Sissi: "Dani Alves. Toda equipe que ele joga ele não esquece de onde ele veio, joga por amor. Ele não muda. Ele é ele em qualquer time. Tenho uma grande admiração por ele. Ele honra a camisa que está vestindo."

"Se um treinador perder nove vezes em uma Seleção Masculina eu duvido que ele continue no comando."

VAVEL: atualmente, você assiste a jogos no Brasil?

Sissi: "Eu assistia mais quando a Emily era a treinadora. Eu gostava de como ela levava a equipe. Infelizmente, era perceptível que o plano que ela tinha para a Seleção parecia ser um plano a longo prazo, o que para a diretoria não era suficiente. Era ganhar ou perder. E com as derrotas ela acabou saindo. E quando Vadão assumiu não foi diferente. Nove derrotas e ainda assim levaram ele para a Copa do Mundo.

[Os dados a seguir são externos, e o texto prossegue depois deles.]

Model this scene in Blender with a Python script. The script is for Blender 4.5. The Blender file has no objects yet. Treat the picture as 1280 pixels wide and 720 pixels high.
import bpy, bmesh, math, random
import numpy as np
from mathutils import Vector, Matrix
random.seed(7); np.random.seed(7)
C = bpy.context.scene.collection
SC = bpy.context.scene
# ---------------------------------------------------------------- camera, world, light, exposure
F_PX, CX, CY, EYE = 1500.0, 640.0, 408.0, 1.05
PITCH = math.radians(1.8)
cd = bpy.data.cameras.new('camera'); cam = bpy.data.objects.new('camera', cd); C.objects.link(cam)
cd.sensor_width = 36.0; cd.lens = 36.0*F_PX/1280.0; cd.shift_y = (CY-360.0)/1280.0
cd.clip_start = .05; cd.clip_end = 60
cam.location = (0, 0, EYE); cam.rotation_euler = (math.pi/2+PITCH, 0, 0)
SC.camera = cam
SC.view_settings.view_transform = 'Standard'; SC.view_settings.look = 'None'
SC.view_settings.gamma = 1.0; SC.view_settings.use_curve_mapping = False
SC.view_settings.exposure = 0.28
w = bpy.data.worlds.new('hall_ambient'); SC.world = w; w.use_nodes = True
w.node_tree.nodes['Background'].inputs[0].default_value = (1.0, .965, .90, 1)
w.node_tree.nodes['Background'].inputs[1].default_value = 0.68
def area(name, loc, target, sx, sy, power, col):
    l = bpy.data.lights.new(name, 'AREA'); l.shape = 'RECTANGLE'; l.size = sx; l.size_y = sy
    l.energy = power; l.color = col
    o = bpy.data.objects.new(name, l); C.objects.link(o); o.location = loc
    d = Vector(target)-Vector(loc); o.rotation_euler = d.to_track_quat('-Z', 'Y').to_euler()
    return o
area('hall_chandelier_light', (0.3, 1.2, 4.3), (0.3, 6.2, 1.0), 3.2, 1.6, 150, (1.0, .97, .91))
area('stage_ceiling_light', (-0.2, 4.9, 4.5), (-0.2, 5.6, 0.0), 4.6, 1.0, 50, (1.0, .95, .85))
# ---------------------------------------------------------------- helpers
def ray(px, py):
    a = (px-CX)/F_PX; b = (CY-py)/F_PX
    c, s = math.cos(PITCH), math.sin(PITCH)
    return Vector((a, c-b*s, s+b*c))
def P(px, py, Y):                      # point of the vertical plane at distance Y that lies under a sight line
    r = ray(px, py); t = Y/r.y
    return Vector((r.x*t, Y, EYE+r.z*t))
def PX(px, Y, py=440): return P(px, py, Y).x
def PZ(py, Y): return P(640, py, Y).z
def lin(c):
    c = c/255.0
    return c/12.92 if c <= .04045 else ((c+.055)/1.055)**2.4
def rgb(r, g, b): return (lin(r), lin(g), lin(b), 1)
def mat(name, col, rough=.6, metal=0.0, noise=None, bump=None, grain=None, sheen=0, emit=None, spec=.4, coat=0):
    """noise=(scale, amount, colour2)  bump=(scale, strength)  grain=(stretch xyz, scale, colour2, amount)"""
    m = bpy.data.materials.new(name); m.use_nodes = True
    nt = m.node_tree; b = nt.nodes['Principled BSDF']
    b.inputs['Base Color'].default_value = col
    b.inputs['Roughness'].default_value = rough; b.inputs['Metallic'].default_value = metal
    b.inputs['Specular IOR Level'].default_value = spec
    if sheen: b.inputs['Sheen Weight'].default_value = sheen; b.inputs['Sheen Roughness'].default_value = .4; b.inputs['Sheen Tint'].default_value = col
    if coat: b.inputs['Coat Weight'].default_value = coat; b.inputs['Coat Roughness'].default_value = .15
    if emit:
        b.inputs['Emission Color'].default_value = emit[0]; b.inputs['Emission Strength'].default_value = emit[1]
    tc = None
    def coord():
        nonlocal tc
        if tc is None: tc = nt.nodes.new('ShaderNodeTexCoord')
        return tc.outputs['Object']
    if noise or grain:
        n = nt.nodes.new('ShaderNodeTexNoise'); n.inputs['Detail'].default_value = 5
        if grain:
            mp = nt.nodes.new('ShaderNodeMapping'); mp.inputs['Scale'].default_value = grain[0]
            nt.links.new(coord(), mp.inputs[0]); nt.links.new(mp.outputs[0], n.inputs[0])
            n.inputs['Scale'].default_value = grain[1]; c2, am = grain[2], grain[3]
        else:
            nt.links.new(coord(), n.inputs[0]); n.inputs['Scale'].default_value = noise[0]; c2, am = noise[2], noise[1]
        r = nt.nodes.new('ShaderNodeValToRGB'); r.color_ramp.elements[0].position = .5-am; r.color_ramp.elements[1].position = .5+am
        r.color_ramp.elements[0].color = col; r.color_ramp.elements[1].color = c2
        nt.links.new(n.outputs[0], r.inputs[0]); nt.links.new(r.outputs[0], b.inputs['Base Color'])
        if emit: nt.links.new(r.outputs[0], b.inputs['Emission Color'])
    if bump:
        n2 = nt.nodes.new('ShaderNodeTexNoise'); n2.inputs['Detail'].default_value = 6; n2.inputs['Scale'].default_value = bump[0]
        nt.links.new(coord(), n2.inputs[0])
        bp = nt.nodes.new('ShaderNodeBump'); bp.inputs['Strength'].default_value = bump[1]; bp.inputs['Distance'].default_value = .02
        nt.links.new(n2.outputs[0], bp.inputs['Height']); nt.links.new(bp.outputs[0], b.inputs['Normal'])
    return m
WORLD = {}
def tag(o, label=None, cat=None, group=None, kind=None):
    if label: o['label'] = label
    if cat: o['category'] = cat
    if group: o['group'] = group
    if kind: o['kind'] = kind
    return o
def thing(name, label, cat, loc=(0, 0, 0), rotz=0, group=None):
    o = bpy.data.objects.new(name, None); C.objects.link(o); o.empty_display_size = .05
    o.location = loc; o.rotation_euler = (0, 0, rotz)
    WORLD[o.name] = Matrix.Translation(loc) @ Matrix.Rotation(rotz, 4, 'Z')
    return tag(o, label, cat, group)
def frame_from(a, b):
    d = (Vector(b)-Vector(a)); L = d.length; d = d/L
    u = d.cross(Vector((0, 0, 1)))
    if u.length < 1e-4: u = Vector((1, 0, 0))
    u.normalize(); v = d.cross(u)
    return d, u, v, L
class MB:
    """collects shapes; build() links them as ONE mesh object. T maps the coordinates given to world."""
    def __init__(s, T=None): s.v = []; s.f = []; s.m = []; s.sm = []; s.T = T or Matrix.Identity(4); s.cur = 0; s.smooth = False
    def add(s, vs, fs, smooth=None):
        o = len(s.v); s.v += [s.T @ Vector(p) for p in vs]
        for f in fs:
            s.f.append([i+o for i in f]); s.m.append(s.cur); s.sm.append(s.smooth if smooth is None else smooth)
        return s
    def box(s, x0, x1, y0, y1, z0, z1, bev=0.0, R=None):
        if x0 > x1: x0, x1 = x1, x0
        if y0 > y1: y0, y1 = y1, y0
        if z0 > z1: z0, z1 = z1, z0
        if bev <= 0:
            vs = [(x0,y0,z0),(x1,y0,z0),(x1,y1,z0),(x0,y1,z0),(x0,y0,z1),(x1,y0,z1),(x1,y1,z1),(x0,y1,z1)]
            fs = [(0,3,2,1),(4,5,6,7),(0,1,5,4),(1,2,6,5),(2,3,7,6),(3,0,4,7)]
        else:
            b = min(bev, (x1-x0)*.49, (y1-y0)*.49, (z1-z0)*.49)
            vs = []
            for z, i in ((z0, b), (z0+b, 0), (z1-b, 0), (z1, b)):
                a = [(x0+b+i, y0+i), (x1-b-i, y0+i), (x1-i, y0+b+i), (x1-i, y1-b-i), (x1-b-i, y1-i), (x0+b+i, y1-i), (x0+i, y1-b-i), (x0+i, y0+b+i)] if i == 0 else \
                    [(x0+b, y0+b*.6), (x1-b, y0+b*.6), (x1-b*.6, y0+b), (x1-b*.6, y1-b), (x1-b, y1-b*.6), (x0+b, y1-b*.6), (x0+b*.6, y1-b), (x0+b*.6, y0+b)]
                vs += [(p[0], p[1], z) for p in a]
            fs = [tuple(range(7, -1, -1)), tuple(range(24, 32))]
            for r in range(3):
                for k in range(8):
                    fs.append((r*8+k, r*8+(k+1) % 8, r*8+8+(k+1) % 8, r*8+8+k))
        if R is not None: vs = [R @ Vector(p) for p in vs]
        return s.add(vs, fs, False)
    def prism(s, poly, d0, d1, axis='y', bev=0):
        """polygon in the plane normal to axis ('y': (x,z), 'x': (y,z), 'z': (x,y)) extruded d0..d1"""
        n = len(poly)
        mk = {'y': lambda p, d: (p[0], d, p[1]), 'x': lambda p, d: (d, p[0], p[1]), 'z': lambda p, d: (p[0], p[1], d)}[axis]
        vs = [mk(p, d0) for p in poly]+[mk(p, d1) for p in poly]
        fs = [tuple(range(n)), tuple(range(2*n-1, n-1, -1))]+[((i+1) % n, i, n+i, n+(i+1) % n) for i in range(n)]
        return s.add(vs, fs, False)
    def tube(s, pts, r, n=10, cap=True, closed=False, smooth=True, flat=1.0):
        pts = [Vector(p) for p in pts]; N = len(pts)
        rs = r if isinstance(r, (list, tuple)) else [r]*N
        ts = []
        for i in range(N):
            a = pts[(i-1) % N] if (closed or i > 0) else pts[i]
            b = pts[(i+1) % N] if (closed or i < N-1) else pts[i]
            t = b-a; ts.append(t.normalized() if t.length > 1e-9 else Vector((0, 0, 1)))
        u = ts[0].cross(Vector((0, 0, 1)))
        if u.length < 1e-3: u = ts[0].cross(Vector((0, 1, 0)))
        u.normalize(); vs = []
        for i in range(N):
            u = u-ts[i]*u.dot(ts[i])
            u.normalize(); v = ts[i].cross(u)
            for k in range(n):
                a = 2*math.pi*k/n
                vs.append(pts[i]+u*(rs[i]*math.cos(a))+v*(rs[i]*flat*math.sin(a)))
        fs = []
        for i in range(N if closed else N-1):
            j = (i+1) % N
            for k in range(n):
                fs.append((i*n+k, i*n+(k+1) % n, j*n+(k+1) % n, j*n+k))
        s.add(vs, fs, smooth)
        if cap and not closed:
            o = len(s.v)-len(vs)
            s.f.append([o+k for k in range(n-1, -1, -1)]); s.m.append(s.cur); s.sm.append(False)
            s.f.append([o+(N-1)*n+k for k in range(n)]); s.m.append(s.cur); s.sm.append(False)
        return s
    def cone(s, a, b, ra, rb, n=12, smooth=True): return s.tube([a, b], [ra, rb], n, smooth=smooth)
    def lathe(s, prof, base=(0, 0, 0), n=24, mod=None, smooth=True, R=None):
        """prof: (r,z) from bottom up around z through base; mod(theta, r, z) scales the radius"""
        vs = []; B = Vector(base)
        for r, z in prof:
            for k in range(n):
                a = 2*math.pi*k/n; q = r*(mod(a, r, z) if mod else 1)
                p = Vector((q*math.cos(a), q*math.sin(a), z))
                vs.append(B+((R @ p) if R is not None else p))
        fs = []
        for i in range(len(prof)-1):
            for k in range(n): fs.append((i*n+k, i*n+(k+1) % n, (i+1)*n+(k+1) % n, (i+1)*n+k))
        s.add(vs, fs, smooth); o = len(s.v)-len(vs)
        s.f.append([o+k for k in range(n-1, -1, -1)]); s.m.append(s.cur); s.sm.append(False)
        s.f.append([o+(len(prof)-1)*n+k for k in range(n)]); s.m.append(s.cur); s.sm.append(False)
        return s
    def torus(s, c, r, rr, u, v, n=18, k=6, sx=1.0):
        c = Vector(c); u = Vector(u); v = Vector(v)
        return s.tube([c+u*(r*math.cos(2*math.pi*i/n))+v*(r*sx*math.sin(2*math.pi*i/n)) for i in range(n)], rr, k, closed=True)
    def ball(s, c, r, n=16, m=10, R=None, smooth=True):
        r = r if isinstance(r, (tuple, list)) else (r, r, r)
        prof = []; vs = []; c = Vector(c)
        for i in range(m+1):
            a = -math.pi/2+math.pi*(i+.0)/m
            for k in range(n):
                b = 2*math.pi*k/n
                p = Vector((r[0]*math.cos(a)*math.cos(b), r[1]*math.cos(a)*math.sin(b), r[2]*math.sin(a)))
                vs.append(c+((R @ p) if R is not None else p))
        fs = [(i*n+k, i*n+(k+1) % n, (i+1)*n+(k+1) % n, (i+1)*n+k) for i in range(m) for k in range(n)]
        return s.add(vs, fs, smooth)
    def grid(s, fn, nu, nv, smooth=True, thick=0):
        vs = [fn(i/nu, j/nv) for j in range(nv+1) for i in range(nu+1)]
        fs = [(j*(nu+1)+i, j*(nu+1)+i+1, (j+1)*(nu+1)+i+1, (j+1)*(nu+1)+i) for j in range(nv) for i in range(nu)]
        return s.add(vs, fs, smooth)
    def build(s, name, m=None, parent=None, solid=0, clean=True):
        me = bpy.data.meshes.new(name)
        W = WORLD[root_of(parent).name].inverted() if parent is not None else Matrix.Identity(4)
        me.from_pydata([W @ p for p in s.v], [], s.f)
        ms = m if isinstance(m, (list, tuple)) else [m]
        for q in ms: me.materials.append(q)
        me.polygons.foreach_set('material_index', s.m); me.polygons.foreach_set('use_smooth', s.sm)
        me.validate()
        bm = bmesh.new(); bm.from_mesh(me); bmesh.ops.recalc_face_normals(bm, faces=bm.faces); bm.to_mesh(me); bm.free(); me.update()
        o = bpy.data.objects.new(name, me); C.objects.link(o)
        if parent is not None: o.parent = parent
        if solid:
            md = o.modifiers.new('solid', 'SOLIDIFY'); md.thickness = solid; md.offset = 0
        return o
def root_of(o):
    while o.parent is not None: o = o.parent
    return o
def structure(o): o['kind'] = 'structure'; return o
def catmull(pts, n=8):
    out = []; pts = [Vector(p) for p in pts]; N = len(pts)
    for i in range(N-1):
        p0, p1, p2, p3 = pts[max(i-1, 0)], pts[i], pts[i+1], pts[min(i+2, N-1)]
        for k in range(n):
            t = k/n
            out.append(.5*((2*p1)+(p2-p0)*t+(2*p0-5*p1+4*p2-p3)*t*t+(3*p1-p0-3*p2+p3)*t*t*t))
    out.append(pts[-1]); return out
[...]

Se um treinador perder nove vezes em uma Seleção Masculina, eu duvido que ele continue no comando."

VAVEL: sobre a Pia Sundhage, o que você acha que ela tem que pode trazer de diferente para a Seleção? 

Sissi: "Experiência. Jogou a nível mundial, tem uma grande bagagem. Mas... o que adianta colocar uma pessoa igual ela, se não tem um time para trabalhar com ela. Quando anunciaram a Pia, eu pensei 'espero que deem a ela carta branca e liberdade para ela fazer o que quiser dentro da equipe.'"

VAVEL: para finalizar, o que você falaria para uma adolescente com desejo de seguir a carreira de jogadora de futebol?

Sissi: "Não desista. 'Persistência' é a palavra que me define. E eu acho que é para todas que querem seguir esse sonho. Não é fácil, mas tem que persistir."